On this episode of The Digital Broker, Ryan Deeds interviews Ryan Hanley. By listening to this episode, you will learn:
- How Ryan Hanley parlayed stardom in the content marketing world into superstardom in the insurance industry.
- When and why things started falling apart.
- What Ryan Hanley had to learn, about himself and the world at large, to build himself back up and resume providing value to his clients—and which advice he gives insurance agencies who are also trying to figure themselves out.
If you don’t mind telling people that you work in the insurance industry, you might have Ryan Hanley to thank. He was among a group of people who proliferated the idea that it was okay to be proud to work in the insurance industry. “When I first started,” Hanley tells Ryan Deeds, “I was bothered by the way people would say, ‘Oh, I’m an insurance agent,’ as if it were something to be ashamed of. Without insurance, there would be no business, there would be no skyscrapers in Manhattan. We wanted to give insurance agents a forum where they could feel like what they were doing was cool and be surrounded by people who felt the same way.”
That forum ended up becoming Elevate, a conference that Ryan Deeds credits with “changing the way I looked at conferences and how they should be done in the insurance space.” As the Chief Marketing Officer of Trusted Choice, which produces Elevate, Hanley was on top of the world. However, as his influence grew, so did disagreements with other members of his team. Eventually, he had to leave the company—but a guy like him didn’t need to be unemployed for very long, so he took a job at Bold Penguin, an Insurtech startup.
However, that didn’t work out either. Bold Penguin is headquartered in Columbus, Ohio, and Hanley and his wife did not want to leave their home in Albany, New York. So, after less than a year at Bold Penguin, Hanley left that job as well. It was weird to be out of work twice in so little time—but it helped Hanley understand that he was changing, evolving into a leader, and outgrowing traditional office jobs. “I’ve always wanted to lead a team,” he reveals. “My contribution often has less to do with my specific skills and more with my ability to get the most out of the people I work with.”
The next opportunity seemed custom-made for him. Hanley was accosted by the proprietor of a couple of gyms in Albany who said he needed “a business guy” like Hanley to take the local group of gyms national. But Hanley hesitated. For over a decade, he had been a superstar in insurance, and the idea of transitioning to another space was “super weird.”
“I knew my place in the insurance industry. I had a reputation there, I knew what I could do for people. I knew the players, I knew how things worked, I knew who I needed to talk to. And when this opportunity came along, it was challenging.”
This is the part where you expect a glorious turnaround: Hanley takes the job, crushes it, and the gym chain goes global. None of that happened, except the part where he takes the job. Six months later, he is fired. For the third straight time in a little over a year, Ryan Hanley, former superstar of the insurance world, is out of work again.
“It hurt,” he admits—but he needed it to. Without adversity, there is no growth, and the string of setbacks forced Hanley to confront what was happening, why things weren’t working, and what he needed to do to make them right.
The time away from insurance, which he thought would be dreadful, turned out to be a blessing.
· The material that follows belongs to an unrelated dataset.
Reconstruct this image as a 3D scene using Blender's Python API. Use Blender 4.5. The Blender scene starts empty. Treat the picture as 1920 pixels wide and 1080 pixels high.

He had no choice but to look in from the outside, with a broader view and a fresher perspective. “I always stayed in touch with people in insurance. If anything, I had more time to be a voyeur. I saw who stepped up, who really cared. I watched some things grow and others crumble. It was really, really interesting.” Now he’s ready to give it another go, on his own terms. As the founder and chief strategist of Hanley Media, he advises clients, including insurance agencies, on growth, marketing, and leadership, fusing what he knows about content marketing with what he’s learned about himself along the way.
“I am different in many ways than I was 18 to 24 months ago. I have better control over how I react to things. I’ve learned interesting things about myself, about the world, about how things work. I think I have developed more ways to provide value to our space.”
And what would that value be? What does Ryan Hanley have to teach insurance agencies this time around?
Basically, what he had to learn on his own: get to the bottom of what you do best, even if it means hitting a few bottoms of your own along the way. It is there that you’ll discover your core strengths, what you can really do for your customers—which you can then translate into sound marketing strategies that emphasize not why your customers need you, but what it means to do business with you.
“Be contextual,” Hanley stresses. “Many agencies default to being generalists because they haven’t taken the time to define what their product means to their customers. Obviously, your customers need insurance—but how do they know that? How do you contextualize the service you provide? How do you make a midlevel manager look like a rock star for using you? How do you make a single father feel like he’s doing everything he can to protect his children in case something bad happens? How do you make people feel about their decision to work with you?”